Online coverage of Diana’s death pointed way for news media

Princess Diana is back in the news. The collective media have already turned up the volume of coverage as the 20-year anniversary approaches of her death in a Paris car crash on August 31st, 1997.

I hear your weary sigh. I’ll bet you can hardly wait for this month of examination to unfold. Me neither.

But one element is worth a retrospective glance. Forgotten now, from our two-decade distance, is that the crash was the first major news event in which online coverage played a significant part.
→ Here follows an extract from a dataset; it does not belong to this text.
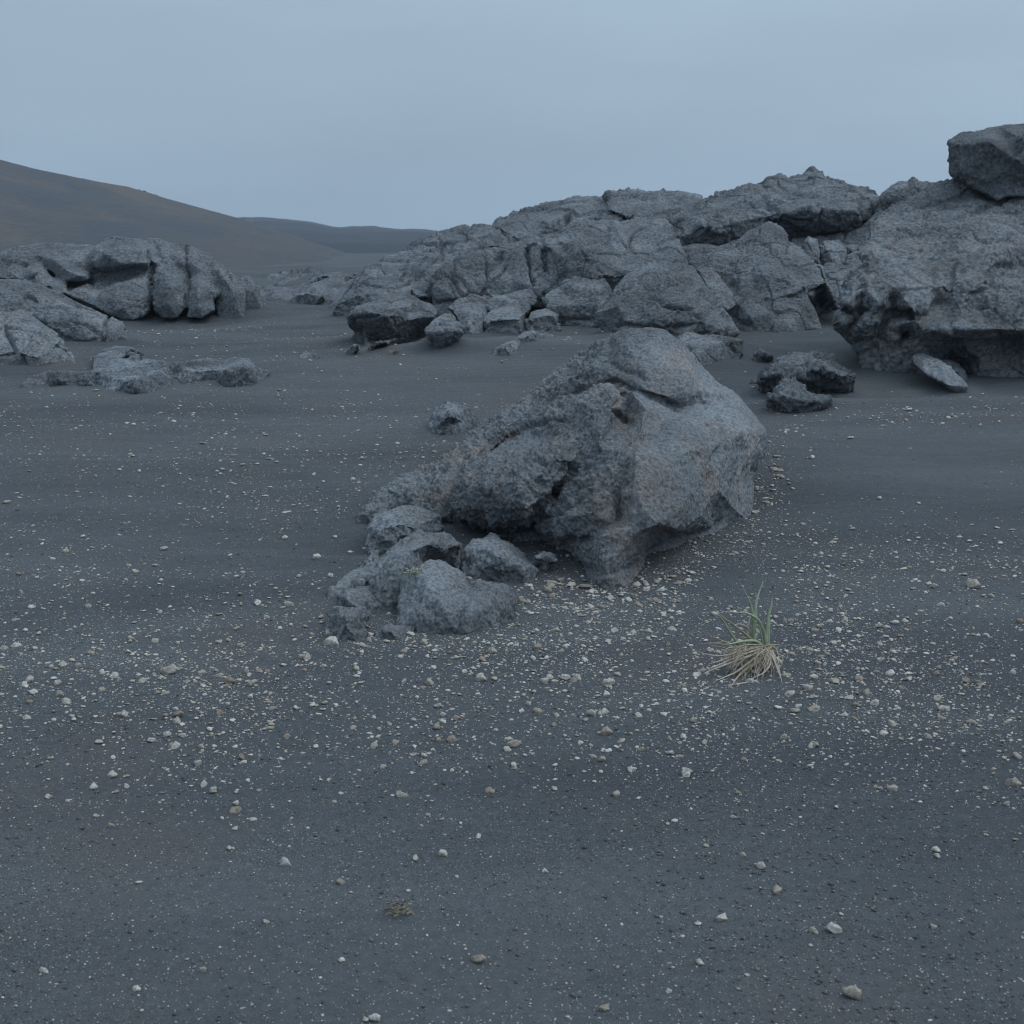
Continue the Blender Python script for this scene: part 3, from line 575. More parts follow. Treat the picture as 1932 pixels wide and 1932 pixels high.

Nowadays, hearing of a major breaking news story – especially one that seemed difficult to believe, given its tabloid radioactivity – the average person would go online to search for confirming facts and details.
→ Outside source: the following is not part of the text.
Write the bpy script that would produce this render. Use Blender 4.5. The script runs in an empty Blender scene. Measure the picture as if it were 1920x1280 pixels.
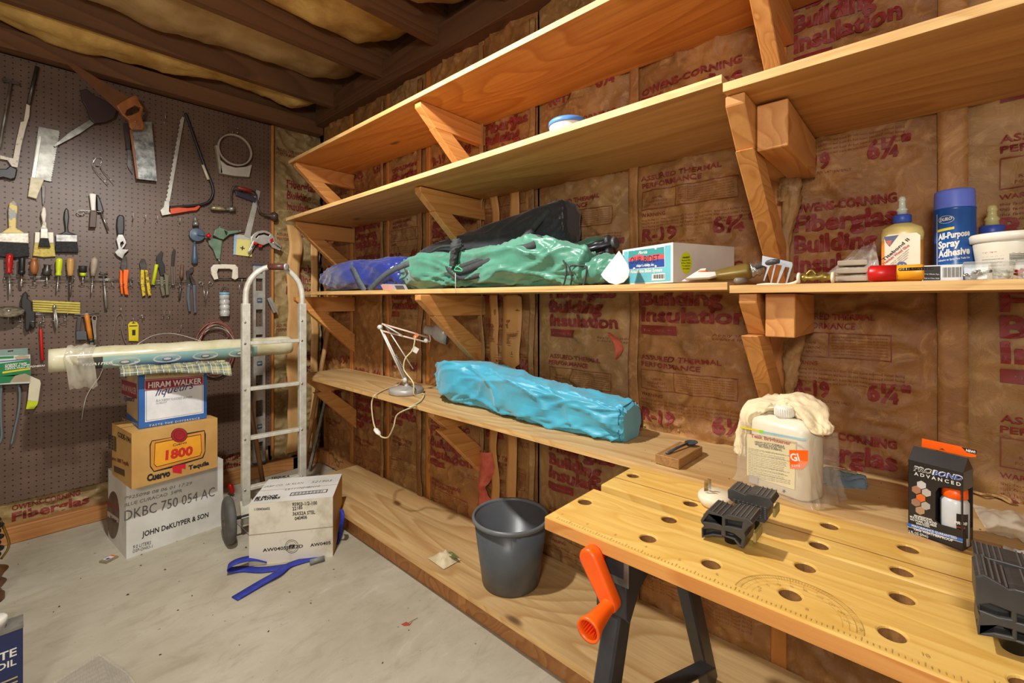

But in 1997, less than 10 per cent of the Irish population was online.

However, I had a home account from Irish internet service provider Indigo at the time. I remember turning on the radio early that Sunday morning in 1997, and hearing the news today, oh boy.
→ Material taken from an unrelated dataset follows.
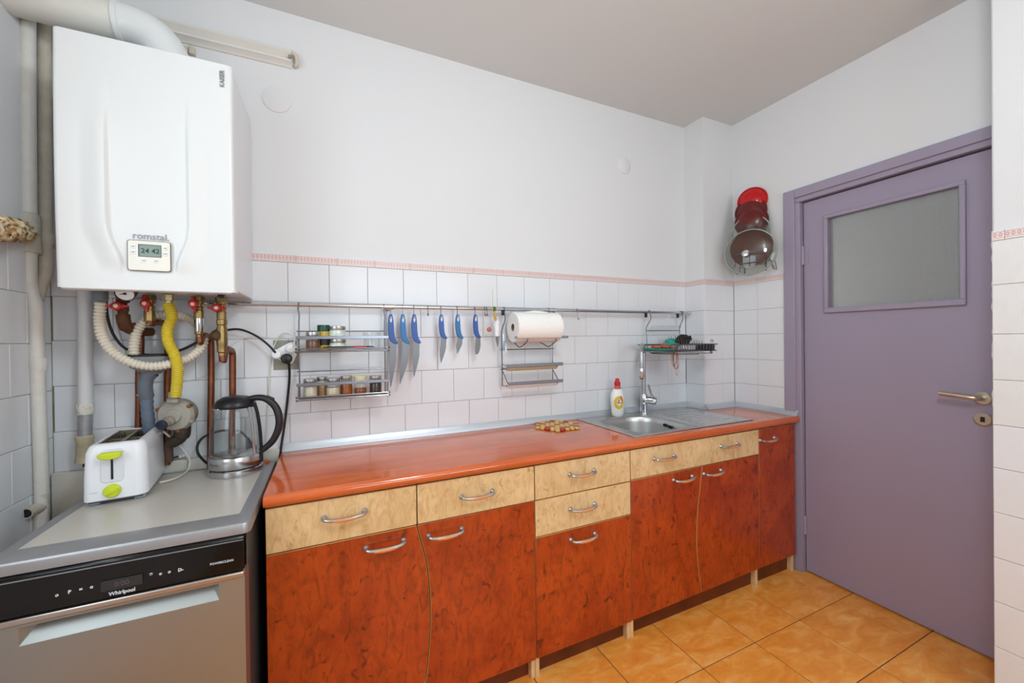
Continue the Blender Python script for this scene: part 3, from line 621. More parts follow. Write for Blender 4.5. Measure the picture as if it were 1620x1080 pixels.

Because the story broke early on a Sunday, normal news coverage was especially restricted. In Ireland, the Sunday papers were already long off the presses. And, we only ever got the early editions of the UK newspapers here, as they were sent over after being printed on Saturday, to be available from newsagents by Sunday morning.

Sunday slump

Sunday radio and television included far less news coverage than was the norm for weekdays, and shows were generally of a light entertainment bent.